One of the hardest parts about mastering the command line is learning
all these commands and learning where to find what you need. The
man
(short for manual, as in the documentation
nobody ever reads) will give you documentation on a given command:
% man du DU(1) System Reference Manual DU(1) NAME du - display disk usage statistics SYNOPSIS du [-H | -L | -P] [-a | -s] [-ckrx] [file ...] DESCRIPTION The du utility displays the file system block usage for each file argu- ment and for each directory in the file hierarchy rooted in each directo- ry argument. If no file is specified, the block usage of the hierarchy...

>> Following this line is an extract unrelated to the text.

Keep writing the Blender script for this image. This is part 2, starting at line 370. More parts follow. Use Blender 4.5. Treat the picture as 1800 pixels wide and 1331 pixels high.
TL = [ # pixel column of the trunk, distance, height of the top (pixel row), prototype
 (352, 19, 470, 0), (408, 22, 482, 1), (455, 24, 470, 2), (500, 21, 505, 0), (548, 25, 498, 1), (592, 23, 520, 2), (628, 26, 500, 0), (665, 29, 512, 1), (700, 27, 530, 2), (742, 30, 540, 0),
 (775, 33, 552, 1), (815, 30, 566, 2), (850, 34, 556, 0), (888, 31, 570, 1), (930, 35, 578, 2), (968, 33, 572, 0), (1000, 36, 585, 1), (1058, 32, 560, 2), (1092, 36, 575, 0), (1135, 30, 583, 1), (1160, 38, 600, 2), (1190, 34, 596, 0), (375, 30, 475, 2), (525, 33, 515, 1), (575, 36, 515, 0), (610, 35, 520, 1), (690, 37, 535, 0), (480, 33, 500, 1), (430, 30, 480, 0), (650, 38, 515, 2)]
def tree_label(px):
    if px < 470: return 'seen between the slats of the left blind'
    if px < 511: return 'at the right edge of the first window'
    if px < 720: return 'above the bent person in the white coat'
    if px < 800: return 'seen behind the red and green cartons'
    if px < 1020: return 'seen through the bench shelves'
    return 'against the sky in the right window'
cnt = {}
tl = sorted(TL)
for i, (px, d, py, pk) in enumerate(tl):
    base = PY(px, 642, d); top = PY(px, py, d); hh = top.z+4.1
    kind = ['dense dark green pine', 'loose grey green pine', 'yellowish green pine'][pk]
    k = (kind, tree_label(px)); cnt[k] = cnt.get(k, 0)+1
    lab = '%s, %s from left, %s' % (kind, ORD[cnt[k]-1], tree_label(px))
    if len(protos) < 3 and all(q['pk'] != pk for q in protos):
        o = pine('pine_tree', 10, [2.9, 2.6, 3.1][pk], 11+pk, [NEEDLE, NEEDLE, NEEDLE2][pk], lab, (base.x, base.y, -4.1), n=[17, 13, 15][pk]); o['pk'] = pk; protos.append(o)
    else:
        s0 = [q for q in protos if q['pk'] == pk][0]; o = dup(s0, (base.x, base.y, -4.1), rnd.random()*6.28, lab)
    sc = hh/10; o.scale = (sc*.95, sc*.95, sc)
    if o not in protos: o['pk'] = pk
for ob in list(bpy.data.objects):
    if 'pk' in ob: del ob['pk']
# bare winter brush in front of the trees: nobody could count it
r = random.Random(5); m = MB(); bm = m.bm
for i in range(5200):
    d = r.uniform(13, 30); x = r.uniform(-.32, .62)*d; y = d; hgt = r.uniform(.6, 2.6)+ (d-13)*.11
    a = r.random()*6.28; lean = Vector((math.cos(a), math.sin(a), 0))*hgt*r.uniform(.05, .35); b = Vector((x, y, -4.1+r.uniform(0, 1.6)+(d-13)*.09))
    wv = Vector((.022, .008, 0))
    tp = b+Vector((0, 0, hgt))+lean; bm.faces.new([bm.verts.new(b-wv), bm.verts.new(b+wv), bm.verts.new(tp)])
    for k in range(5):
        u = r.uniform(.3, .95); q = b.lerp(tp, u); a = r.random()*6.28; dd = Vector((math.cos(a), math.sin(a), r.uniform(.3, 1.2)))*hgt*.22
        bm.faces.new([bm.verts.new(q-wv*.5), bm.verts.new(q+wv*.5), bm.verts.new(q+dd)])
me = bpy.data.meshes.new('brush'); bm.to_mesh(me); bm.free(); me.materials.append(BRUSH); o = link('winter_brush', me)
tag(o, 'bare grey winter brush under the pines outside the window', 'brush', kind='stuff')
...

... along with a prompt from less
, so you can page back
and
forth in the docs looking for what you want.
You can decorate man
with the -k
flag (k for “keyword"). In that case, man
will
look through its little database, and return commands that have
something to do with that. For instance:
% man -k disk calloc(3) - allocate clean memory (zero initialized space) dbsym(8) - copy kernel symbol table into db_symtab space df(1) - display free disk space expand(1), unexpand(1) - expand tabs to spaces, and vice versa... sync(2) - synchronize disk block in-core status with that on disk sync(8) - force completion of pending disk writes (flush cache) update(8) - flush internal filesystem caches to disk frequently vnd(4) - Vnode Disk Driver
(I had a total of 22 matches.) Usually, scanning through the output will give you interpreting commands to try. Like these two we saw before:
df(1) - display free disk space du(1) - display disk usage statistics
If you want to be fancy, you can use the apropos
,
which is identical to man -k
.
That about does it for our “brief” introduction to the command line.
Hopefully you learned some new techniques, or at least got over the
initial fear of stepping into this very foreign world. The command
line and the Unix shell are very deep subjects with lots of layers of
usefulness and complexity that have built up over the years. For
instance, the grep command can look for patterns of arbitrary
complexity. You can edit text interactively in a terminal using
vi
or emacs
. You can specify
which files a command operates on with patterns. There are different
kinds of shells you can use which have different features. Shells
have full-featured programming languages built in that let you write
scripts to automate stuff.
You can control file ownership and access permissions. Filenames can
be used directly by various commands rather than injecting text into
the pipeline with cat
. You can create variables in
your environment that can affect the behavior of programs you run. In
addition to the in and out streams in a pipeline, there is a third
stream where error information comes from, and you can redirect that
to a file separately from the main information. The Unix command line
has been around for a long time, and has grown a lot of features over
that time. But this is enough information to get you started on doing
useful stuff in this brave new world.